By Eli Siems

A new digital currency was launched last Friday (28 Oct.) that threatens to give Bitcoin a run for its virtual money. It’s called Zcash. But there’s one major distinction between the two so-called cryptocurrencies that Zcash believes will give it an edge in the digital market. The currency’s official website puts it this way: “If Bitcoin is like http for money, Zcash is https.” In other words, this new cryptocurrency is designed to be secure, private, and virtually untraceable by anyone but the parties to a transaction.

Interest and speculation is high. On Monday, the New York Times reported that “investors were paying over $1000 for a single unit of Zcash.” The currency launched with a ton of buzz and with the support of computer scientists at Johns Hopkins and MIT, privacy activists, and electronic currency traders, speculators, and aficionados.

While it’s far too early to say if the currency will take off, its core principles and technology are already shaping conversations on the future of data privacy.

The difference between Zcash and other, less private cryptocurrencies is its handling of an essential component known as a blockchain, a permanent ledger that tracks coins. The blockchain is key to maintaining the integrity of the currency and proving no counterfeiting or interference has taken place. For Bitcoin, the blockchain is public and can be accessed to analyze the flow of currency, which has raised more than a few eyebrows across the spectrum of potential Bitcoin users. As The Economist reports, “This is a serious barrier for banks: blockchains could reveal their trading strategies and information about their customers”

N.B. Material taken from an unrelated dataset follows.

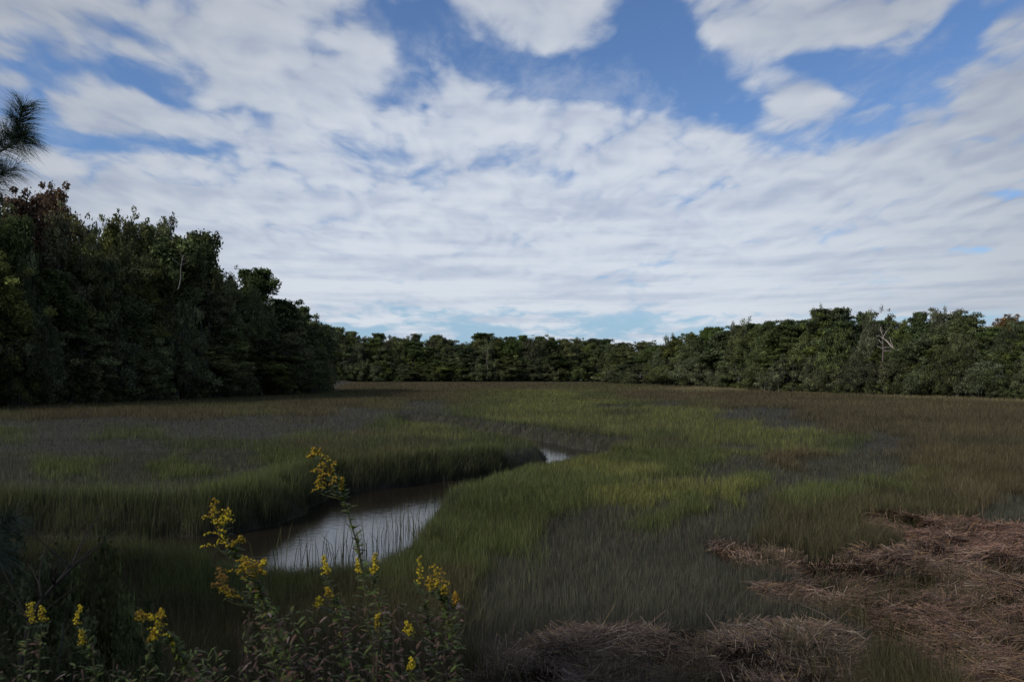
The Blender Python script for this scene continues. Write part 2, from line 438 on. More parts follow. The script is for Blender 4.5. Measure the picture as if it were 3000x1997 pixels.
def blades(x, y, z, h, w, lean, la, cb, ct, hi):
    """x,y,z roots; returns V, faces, colours.  hi: bent five-vertex blades, else one triangle each"""
    n = len(x); th = RNG.uniform(0, math.pi, n)
    wx, wy = np.cos(th) * w / 2, np.sin(th) * w / 2
    lx, ly = np.cos(la) * lean * h, np.sin(la) * lean * h
    b0 = np.stack([x - wx, y - wy, z], 1); b1 = np.stack([x + wx, y + wy, z], 1)
    tip = np.stack([x + lx, y + ly, z + h * np.sqrt(np.clip(1 - lean ** 2, .1, 1))], 1)
    if not hi:
        V = np.stack([b0, b1, tip], 1).reshape(-1, 3)
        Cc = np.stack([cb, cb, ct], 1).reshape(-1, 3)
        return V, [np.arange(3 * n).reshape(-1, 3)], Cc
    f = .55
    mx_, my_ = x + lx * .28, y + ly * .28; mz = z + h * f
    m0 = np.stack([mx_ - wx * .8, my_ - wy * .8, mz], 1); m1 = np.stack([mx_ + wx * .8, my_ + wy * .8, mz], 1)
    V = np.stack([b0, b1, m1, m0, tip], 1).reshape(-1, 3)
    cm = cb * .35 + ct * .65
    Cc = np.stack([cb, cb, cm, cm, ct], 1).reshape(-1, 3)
    i = np.arange(n)[:, None] * 5
    return V, [i + np.array([[0, 1, 2, 3]]), i + np.array([[3, 2, 4]])], Cc

def marsh(n_target, d0, d1, hi, dens0):
    # density falls with distance ^1.5 while blade width grows with distance
    t = RNG.random(n_target)
    d = (np.sqrt(d0) + t * (np.sqrt(d1) - np.sqrt(d0))) ** 2
    uu = np.where(RNG.random(n_target) < .09, RNG.uniform(.70, .95, n_target) * RNG.choice([-1, 1], n_target), RNG.uniform(-.72, .72, n_target))
    x, y = uu * d, d
    dd = creek_d(x, y)
    keep = (dd > .02) & (y < edge(uu) + 4) & ~in_mats(x, y)
    x, y, dd, uu = x[keep], y[keep], dd[keep], uu[keep]
    W = zone_weights(x, y); cs = np.cumsum(W ** 1.15 / (W ** 1.15).sum(0), 0)
    k = (RNG.random(len(x))[None] > cs).sum(0).clip(0, 6)
    near_creek = sst(dd, 2.6, .3)
    k = np.where((RNG.random(len(x)) < near_creek * .9) & (k != 0), 1, k)
    k = np.where((edge(uu) - y < 3 + 5 * fbm(x * .1, y * .1, 81)) & (uu > .2) & (RNG.random(len(x)) < .7), 5, k)   # tan reeds at the feet of the right wood
    cb = np.array([SPEC[i][0] for i in range(7)])[k]; ct = np.array([SPEC[i][1] for i in range(7)])[k]
    h = np.array([SPEC[i][2] for i in range(7)])[k]; hs = np.array([SPEC[i][3] for i in range(7)])[k]
    patch = fbm(x * .5, y * .5, 41, 4) * (1.3) + .35
    h = h * (1 + hs * RNG.standard_normal(len(x)) * .6).clip(.45, 1.7) * (.75 + .5 * patch * .5)
    near_side = creek_d(x, y + 2.2) < dd            # water lies beyond: the bank on the viewer's side
    h = h * (1 + .83 * near_creek * np.where(near_side & (uu < .12) & (uu > -.36), -.2, 1))
    # thin out over the mud where short grass grows and random thinning for tufts
    tuft = fbm(x * 2.3, y * 2.3, 51, 2)
    kp = RNG.random(len(x)) < np.where(k == 3, .75, .9) * (.55 + .9 * tuft)
    x, y, dd, k, cb, ct, h, patch = (a[kp] for a in (x, y, dd, k, cb, ct, h, patch))
    n = len(x)
    z = ground_z(x, y) - .02
    hue = np.exp(RNG.standard_normal((n, 1)) * .42)
    big = (.72 + .56 * fbm(x * .09, y * .12, 61, 4))[:, None]
    tone = np.clip(hue * big * (.75 + .5 * patch[:, None] * .7), .3, 2.6)
    dead = (RNG.random(n) < .10)[:, None]
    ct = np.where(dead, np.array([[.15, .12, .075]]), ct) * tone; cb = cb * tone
    # on the cut bank the lower leaves are dead and grey
    bankm = sst(dd, 1.6, .0)[:, None]
    ct = ct * (1 - .35 * bankm) + np.array([[.05, .048, .038]]) * .35 * bankm
    cb = cb * (1 - .6 * bankm) + np.array([[.028, .024, .022]]) * .6 * bankm
    w = .0043 * (y / 12.0) ** .98 * RNG.uniform(.7, 1.4, n) * np.where(k == 3, .68, 1)
    lean = np.abs(RNG.standard_normal(n)) * np.where(k == 3, .20, .28)
    la = RNG.uniform(0, 2 * math.pi, n)
    sw = fbm(x * .35, y * .35, 91, 3); drift = (fbm(x * .18, y * .18, 95, 2) - .5) * 14      # tussocks lie over together
    go = RNG.random(n) < .55 * sst(sw, .42, .68)
    la = np.where(go, drift + RNG.standard_normal(n) * .5, la); lean = np.where(go, lean + np.where(k == 3, .10, .28), lean)
    return k, (x, y, z, h, w, lean.clip(0, .8), la, cb, ct), hi

# ------------------------------------------------------------------ mats of dead reed (wrack) lying on the marsh
MATS = [  # outline in photo px, height of pile, straws, label
    ([(1632, 1238), (1690, 1246), (1760, 1258), (1830, 1266), (1850, 1284), (1750, 1294), (1680, 1286), (1650, 1266)], .26, 6500,
     'small pale slanting reed mat alone in the short grey grass'),
    ([(1990, 1205), (2030, 1176), (2110, 1184), (2200, 1184), (2280, 1200), (2420, 1215), (2520, 1300), (2400, 1305), (2250, 1288), (2160, 1270), (2090, 1242), (2040, 1232)], .30, 26000,
     'pinkish brown reed mat farthest back of the big mats at the right'),
    ([(1820, 1296), (1960, 1276), (2080, 1262), (2200, 1272), (2330, 1290), (2500, 1300), (2520, 1400), (2300, 1392), (2150, 1400), (2020, 1405), (1940, 1388), (1890, 1366), (1750, 1356), (1740, 1346), (1880, 1336)], .38, 36000,
     'broad tangled brown reed mat in the middle of the right side mats'),
    ([(1980, 1398), (2120, 1388), (2300, 1385), (2520, 1395), (2560, 1620), (2300, 1620), (2200, 1560), (2100, 1500), (2040, 1450)], .34, 40000,
     'reddish brown reed mat filling the lower right corner'),
    ([(1080, 1540), (1170, 1492), (1250, 1464), (1330, 1446), (1400, 1434), (1500, 1436), (1580, 1460), (1640, 1500), (1640, 1560), (1620, 1640), (1060, 1640)], .20, 38000,
     'humped grey brown reed mat right of the goldenrods at the bottom edge'),
    ([(1570, 1470), (1650, 1440), (1720, 1420), (1790, 1416), (1890, 1424), (1970, 1448), (1995, 1478), (1940, 1510), (1900, 1560), (1860, 1640), (1600, 1640), (1600, 1540)], .20, 28000,
     'grey brown reed mat with a pointed hump left of the lower right mat'),
]
MATP = [np.array([on_plane(a, b, .15) for a, b in m[0]]) for m in MATS]
def in_mats(x, y):
    r = np.zeros(x.shape, bool); q = y < 26
    if q.any():
        xs, ys = x[q], y[q]; s = np.zeros(xs.shape, bool)
        for P in MATP: s |= (sdist(xs, ys, P) + (fbm(xs * 2, ys * 2, 71) - .5) * .8) < .22
        r[q] = s & (RNG.random(len(xs)) > .20)
    return r

parts = []
for (nt_, a_, b_, hi_) in ((1250000, 9.0, 46.0, True), (1250000, 46.0, 400.0, False)):
    parts.append(marsh(nt_, a_, b_, hi_, 1))
GR = [((1, 2), 'marsh_cordgrass', 'green and yellow cordgrass growing along the winding creek'),
      ((0, 5, 6), 'needle_rush', 'brown needle rush covering the far and right side of the marsh'),
      ((3, 4), 'short_marsh_grass', 'short grey marsh grass on the flats')]
for ks, nm, lb in GR:
    Vs, Fs3, Fs4, Cs, off_ = [], [], [], [], 0
    for k, arr, hi_ in parts:
        m = np.isin(k, ks)
        V, F, Cc = blades(*[a[m] for a in arr], hi_)
        for f in F: (Fs4 if f.shape[1] == 4 else Fs3).append(f + off_)
        Vs.append(V); Cs.append(Cc); off_ += len(V)
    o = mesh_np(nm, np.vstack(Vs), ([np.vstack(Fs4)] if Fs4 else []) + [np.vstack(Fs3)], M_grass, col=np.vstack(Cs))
    tag(o, lb, 'grass', kind='stuff')
del parts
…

But Zcash is fundamentally different. Using a “zero-knowledge proof construction called a zk-SNARK,” the Zcash team has managed to create a secure ledger that keeps the identities of parties to a transaction and the amounts transferred undisclosed. Beyond cryptocurrency, the encryption technology is making waves on all shores of digital privacy and cryptography.

Aside from potential benefits to large players like banks, Zcash markets itself on its privacy protection for every user. But such a currency, readily accessible and exchangeable, will bring with it huge and probably obvious law enforcement concerns. Back in 2013, when the idea that became Zcash was first proposed by Johns Hopkins researchers, Global Financial Integrity voiced strong opinions that a currency like Zcoin would do little more than facilitate a wide range of illicit transactions and cripple hard-won law enforcement tools. Monero, a similarly private but less anticipated cryptocurrency, has already shown up in countless illicit transactions.

On the other side, Zcash founder Zooko Wilcox insists that Zcoin has a different purpose: “All of the conversations I’ve had with businesses, banks, regulators and law enforcement have been about the need for data security for commercial applications.”

Matthew Green of Johns Hopkins, an originator of the Zcoin concept, frames it differently: “The basic story is that we have been gradually losing our privacy in a whole bunch of ways that people don’t appreciate,” Zcash being a way to take back that privacy in at least one area.

Whatever your opinion is on the utilities or dangers of an untraceable cryptocurrency, one thing is quite clear: Zcash is here and is bringing back longstanding debates about privacy and law enforcement in the digital age with renewed immediacy.